In a letter to Couche-Tard sent on Friday, the owner of the 7-Eleven convenience store chain said that the proposal of $14.86 per share in cash, was “not in the best interest of . . . shareholders and other stakeholders”.
“We are open to engaging in sincere discussions should you put forth a proposal that fully recognises our standalone intrinsic value,” said Stephen Dacus, chair of Seven & i’s board, in the letter. “However, we do not believe . . . the proposal you have put forward provides a basis for us to engage in substantive discussions.”
Dacus also chairs a special committee that Seven & i set up to examine Couche-Tard’s bid, which came to light on August 19. Neither company had previously shared substantive details on the nature or price of the offer.
Seven & i said that the bid was “opportunistically timed and grossly undervalues” its business, which runs from restaurants and financial services to supermarkets and a sprawling convenience store empire in Japan and the US.
It added that even if Couche-Tard were to improve the value of the proposal “very significantly” it would not “adequately acknowledge the multiple and significant challenges such a transaction would face from US competition law enforcement”.
Couche-Tard owns the rival Circle K convenience store chain.
Brokers in Tokyo said the 1.8 per cent dip in Seven & i ’s share price on Friday after the rejection letter was made public reflected investors’ bet that Couche-Tard could decide to improve its offer.

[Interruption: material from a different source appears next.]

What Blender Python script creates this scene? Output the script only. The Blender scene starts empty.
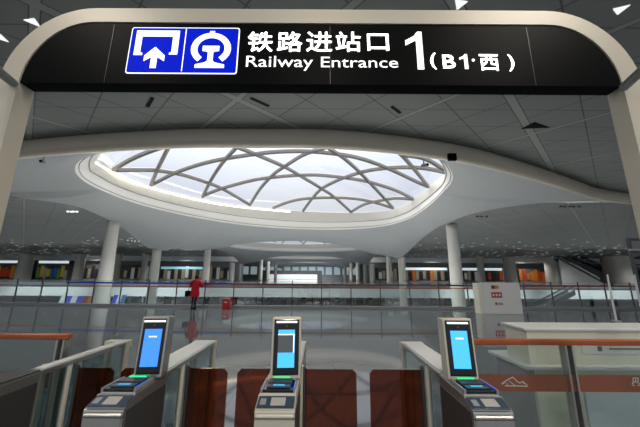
import bpy, bmesh, math, random
from mathutils import Vector, Matrix
random.seed(7)
PI = math.pi
SC = bpy.context.scene
COL = SC.collection
# ------------------------------------------------------------------ camera
F = 290.0; PITCH = math.radians(12.2); ROLL = math.radians(0.36); EYE = Vector((0, 0, 1.65))
fwd = Vector((0, math.cos(PITCH), math.sin(PITCH)))
r0 = Vector((1, 0, 0)); u0 = Vector((0, -math.sin(PITCH), math.cos(PITCH)))
cr = r0*math.cos(ROLL) + u0*math.sin(ROLL); cu = u0*math.cos(ROLL) - r0*math.sin(ROLL)
cam = bpy.data.cameras.new('camera'); co = bpy.data.objects.new('camera', cam); COL.objects.link(co)
cam.sensor_width = 36; cam.lens = F/640*36; cam.clip_start = .05; cam.clip_end = 2000
m = Matrix((cr, cu, -fwd)).transposed().to_4x4(); m.translation = EYE; co.matrix_world = m
SC.camera = co
def ray(u, v): return fwd*F + cr*(u-320) + cu*(213.5-v)
def PY(u, v, y):
    r = ray(u, v); return EYE + r*(y/r.y)
def PZ(u, v, z):
    r = ray(u, v); return EYE + r*((z-EYE.z)/r.z)
# ------------------------------------------------------------------ materials
def mat(name, col, rough=.5, metal=0, emit=None, es=0, spec=.5, coat=0, noise=0, nscale=8):
    m = bpy.data.materials.new(name); m.use_nodes = True; nt = m.node_tree; b = nt.nodes['Principled BSDF']
    b.inputs['Base Color'].default_value = (*col, 1); b.inputs['Roughness'].default_value = rough
    b.inputs['Metallic'].default_value = metal; b.inputs['Specular IOR Level'].default_value = spec
    b.inputs['Coat Weight'].default_value = coat
    if emit: b.inputs['Emission Color'].default_value = (*emit, 1); b.inputs['Emission Strength'].default_value = es
    if noise:
        tc = nt.nodes.new('ShaderNodeTexCoord'); n = nt.nodes.new('ShaderNodeTexNoise'); n.inputs['Scale'].default_value = nscale
        n.inputs['Detail'].default_value = 4
        nt.links.new(tc.outputs['Object'], n.inputs['Vector'])
        mx = nt.nodes.new('ShaderNodeMixRGB'); mx.inputs[1].default_value = (*[c*(1-noise) for c in col], 1)
        mx.inputs[2].default_value = (*[min(1, c*(1+noise)) for c in col], 1)
        nt.links.new(n.outputs['Fac'], mx.inputs[0]); nt.links.new(mx.outputs[0], b.inputs['Base Color'])
    return m
def glassmat(name, tint, gloss=.08, rough=.0, gcol=(1, 1, 1)):
    m = bpy.data.materials.new(name); m.use_nodes = True; nt = m.node_tree; nt.nodes.clear()
    o = nt.nodes.new('ShaderNodeOutputMaterial'); t = nt.nodes.new('ShaderNodeBsdfTransparent'); g = nt.nodes.new('ShaderNodeBsdfGlossy')
    t.inputs[0].default_value = (*tint, 1); g.inputs['Roughness'].default_value = rough; g.inputs[0].default_value = (*gcol, 1)
    mx = nt.nodes.new('ShaderNodeMixShader'); lw = nt.nodes.new('ShaderNodeLayerWeight'); lw.inputs['Blend'].default_value = .5
    pw = nt.nodes.new('ShaderNodeMath'); pw.operation = 'POWER'; pw.inputs[1].default_value = 5; nt.links.new(lw.outputs['Facing'], pw.inputs[0])
    ad = nt.nodes.new('ShaderNodeMath'); ad.operation = 'MULTIPLY_ADD'; ad.inputs[1].default_value = .8; ad.inputs[2].default_value = gloss; ad.use_clamp = True
    nt.links.new(pw.outputs[0], ad.inputs[0]); nt.links.new(ad.outputs[0], mx.inputs[0])
    nt.links.new(t.outputs[0], mx.inputs[1]); nt.links.new(g.outputs[0], mx.inputs[2]); nt.links.new(mx.outputs[0], o.inputs[0])
    return m
def math_node(nt, op, a, b=None, clamp=False):
    n = nt.nodes.new('ShaderNodeMath'); n.operation = op; n.use_clamp = clamp
    for i, x in enumerate((a, b)):
        if x is None: continue
        if isinstance(x, (int, float)): n.inputs[i].default_value = x
        else: nt.links.new(x, n.inputs[i])
    return n.outputs[0]
def line_mask(nt, coord, off, period, half):
    a = math_node(nt, 'SUBTRACT', coord, off - period/2)
    a = math_node(nt, 'FLOORED_MODULO', a, period)
    a = math_node(nt, 'SUBTRACT', a, period/2)
    a = math_node(nt, 'ABSOLUTE', a)
    return math_node(nt, 'LESS_THAN', a, half)
def ceiling_mat(name, base, seam, track):
    m = mat(name, base, .55); nt = m.node_tree; b = nt.nodes['Principled BSDF']
    tc = nt.nodes.new('ShaderNodeTexCoord'); sp = nt.nodes.new('ShaderNodeSeparateXYZ'); nt.links.new(tc.outputs['Object'], sp.inputs[0])
    x, y = sp.outputs[0], sp.outputs[1]
    s = math_node(nt, 'ADD', x, y); d = math_node(nt, 'SUBTRACT', x, y)
    seams = math_node(nt, 'MAXIMUM', line_mask(nt, s, 16.3, 2.933, .035), line_mask(nt, d, -2.9, 2.933, .035))
    seams = math_node(nt, 'MAXIMUM', seams, line_mask(nt, y, 0, 1.4665, .018))
    edge = math_node(nt, 'MAXIMUM', line_mask(nt, s, 16.3, 8.8, .2), line_mask(nt, d, -2.9, 11.73, .27))
    tr = math_node(nt, 'MAXIMUM', line_mask(nt, s, 16.3, 8.8, .15), line_mask(nt, d, -2.9, 11.73, .21))
    n = nt.nodes.new('ShaderNodeTexNoise'); n.inputs['Scale'].default_value = .35; nt.links.new(tc.outputs['Object'], n.inputs[0])
    def mix(f, a, c):
        q = nt.nodes.new('ShaderNodeMixRGB')
        for i, v in ((0, f), (1, a), (2, c)):
            if isinstance(v, tuple): q.inputs[i].default_value = (*v, 1)
            else: nt.links.new(v, q.inputs[i])
        return q.outputs[0]
    c0 = mix(n.outputs['Fac'], tuple(c*.88 for c in base), tuple(c*1.1 for c in base))
    c1 = mix(seams, c0, seam); c2 = mix(edge, c1, seam); c3 = mix(tr, c2, track)
    nt.links.new(c3, b.inputs['Base Color'])
    return m
def floor_mat(name, base, seam, px, py, rough):
    m = mat(name, base, rough, spec=.8); nt = m.node_tree; b = nt.nodes['Principled BSDF']
    tc = nt.nodes.new('ShaderNodeTexCoord'); sp = nt.nodes.new('ShaderNodeSeparateXYZ'); nt.links.new(tc.outputs['Object'], sp.inputs[0])
    s = math_node(nt, 'MAXIMUM', line_mask(nt, sp.outputs[0], .3, px, .008), line_mask(nt, sp.outputs[1], .1, py, .008))
    n = nt.nodes.new('ShaderNodeTexNoise'); n.inputs['Scale'].default_value = 1.2; n.inputs['Detail'].default_value = 6
    nt.links.new(tc.outputs['Object'], n.inputs[0])
    q = nt.nodes.new('ShaderNodeMixRGB'); nt.links.new(n.outputs['Fac'], q.inputs[0])
    q.inputs[1].default_value = (*[c*.85 for c in base], 1); q.inputs[2].default_value = (*[c*1.15 for c in base], 1)
    q2 = nt.nodes.new('ShaderNodeMixRGB'); nt.links.new(s, q2.inputs[0]); nt.links.new(q.outputs[0], q2.inputs[1]); q2.inputs[2].default_value = (*seam, 1)
    nt.links.new(q2.outputs[0], b.inputs['Base Color'])
    return m
M = dict(
 ceil = ceiling_mat('ceiling_panels', (.235, .25, .24), (.09, .095, .092), (.33, .345, .335)),
 ceil2 = ceiling_mat('side_ceiling_panels', (.25, .265, .258), (.12, .125, .122), (.33, .345, .34)),
 shell = mat('white_plaster', (.415, .44, .45), .6, noise=.03, nscale=.3),
 fascia = mat('beige_metal_fascia', (.64, .58, .47), .42, metal=.1, noise=.06, nscale=.5),
 curb = mat('white_curb', (.93, .91, .87), .45),
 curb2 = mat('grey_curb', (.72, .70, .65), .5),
 rib = mat('rib_metal', (.20, .195, .185), .5, metal=.2),
 cove = mat('cove_light', (1, .95, .8), .5, emit=(1, .9, .68), es=2.2),
 lamp = mat('lamp_white', (1, 1, 1), .5, emit=(.95, 1, 1), es=.9),
 lampdim = mat('lamp_dim', (.8, .85, .85), .5, emit=(.9, 1, 1), es=.42),
 floor = floor_mat('grey_tiles', (.115, .130, .140), (.05, .052, .055), 1.5, 1.5, .05),
 floor2 = floor_mat('pale_tiles', (.62, .64, .64), (.4, .42, .42), 2.4, 2.4, .2),
 skyglass = glassmat('skylight_glass', (.93, .95, 1.0), .05),
 glass = glassmat('clear_glass', (.86, .91, .90), .06),
 glass2 = glassmat('side_glass', (.74, .82, .84), .10),
 amber = glassmat('amber_acrylic', (.46, .19, .09), .035),
 beige = mat('beige_metal', (.74, .68, .57), .42, metal=.15, noise=.04, nscale=3),
 steel = mat('brushed_steel', (.50, .49, .46), .33, metal=.85, noise=.05, nscale=20),
 cream = mat('cream_metal', (.76, .71, .58), .36, metal=.2),
 darkm = mat('dark_metal', (.10, .10, .10), .35, metal=.5),
 black = mat('black_panel', (.003, .0035, .004), .4, spec=.05),
 blackg = mat('black_glass', (.006, .008, .012), .08),
 navy = mat('navy_trim', (.045, .07, .11), .3),
 greyp = mat('grey_plastic', (.32, .33, .34), .4),
 white = mat('white_paint', (.78, .79, .78), .45),
 wood = mat('orange_wood', (.40, .095, .025), .35, noise=.15, nscale=14),
 brown = mat('brown_film', (.27, .095, .055), .5),
 ltwhite = mat('letters_white', (1, 1, 1), .5, emit=(1, 1, .97), es=1.15),
 signblue = mat('sign_blue', (0, .0, .02), .5, emit=(0, .012, .62), es=1.0, spec=.05),
 blue1 = mat('display_blue', (.05, .2, .8), .4, emit=(.05, .27, 1.0), es=1.0),
 blue2 = mat('display_cyan', (.05, .4, .8), .4, emit=(.07, .50, 1.0), es=1.0),
 disgrey = mat('display_grey', (.05, .05, .05), .4, emit=(.06, .065, .07), es=1.0),
 green = mat('green_light', (0, .6, .2), .4, emit=(.03, .85, .25), es=1.1),
 bluel = mat('blue_light', (0, .1, .7), .4, emit=(.02, .12, .9), es=.8),
 bandblue = mat('band_blue', (.03, .05, .55), .5), bandred = mat('band_red', (.22, .035, .02), .5),
 post = mat('post_dark', (.06, .062, .062), .4, metal=.4),
 red = mat('red_paint', (.5, .01, .012), .4), redcoat = mat('red_coat', (.55, .006, .02), .8),
 cloth = mat('dark_trousers', (.012, .013, .015), .9), hair = mat('black_hair', (.008, .007, .006), .7), skin = mat('skin', (.5, .3, .2), .6),
 col = mat('column_paint', (.62, .61, .56), .45), wall = mat('pale_wall', (.80, .84, .86), .6, noise=.05, nscale=.2),
 wallg = mat('grey_wall', (.30, .32, .33), .6), dark = mat('dark_wall', (.10, .11, .11), .6),
 desk = mat('desk_cream', (.82, .79, .66), .45), desktop = mat('desk_white', (.80, .81, .79), .3), deskp = mat('desk_panel', (.72, .75, .79), .45),
)
def em(name, c, s): return mat(name, c, .5, emit=c, es=s)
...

“Clients are waiting to see how this turns out. They started buying other vulnerable-looking, undervalued Japanese names on the expectation that bids may come in now, and that a first rejection doesn’t automatically mean game over,” said a broker at one large Japanese brokerage.
On Thursday Couche-Tard executives told investors that they remained “confident” in their “ability to finance and complete this combination” but also said that they had “walked away from many more deals than we closed”. The group did not respond to a request for comment on Friday.
The share price fall to ¥2,124, or close to $15 a share, gives Seven & i a market capitalisation of Y5.6tn, or $39bn, close to the offer price but 21 per cent above where the stock was trading before the bid became public.
Travis Lundy, an independent special situations analyst, estimated the Couche-Tard takeover offer to have an enterprise value of roughly ¥8.6tn, or close to $60bn, including ¥3tn of net debt and minority interest.
Analysts covering the company have speculated that its management, in defending Seven & i against a buyout, would attempt to present 7-Eleven stores in Japan as indispensable social infrastructure in a country prone to natural disasters.
In the letter on Friday, the Japanese group said that, while Couche-Tard acknowledges “the crucial role that 7&i plays in everyday life in Japan . . . this is clearly an area that would require further discussion should we reach that point”.
One fund manager who holds a stake of less than 1 per cent stake in Seven & i said the letter showed that the company was willing to talk “and indeed seems fairly open to the idea of being taken over”.
Couche-Tard’s unsolicited takeover bid for Seven & i is the largest in Japan by a foreign company. The offer follows years of stop-start progress on corporate governance reform in Japan, which has put boards under greater pressure to prioritise shareholders’ interests.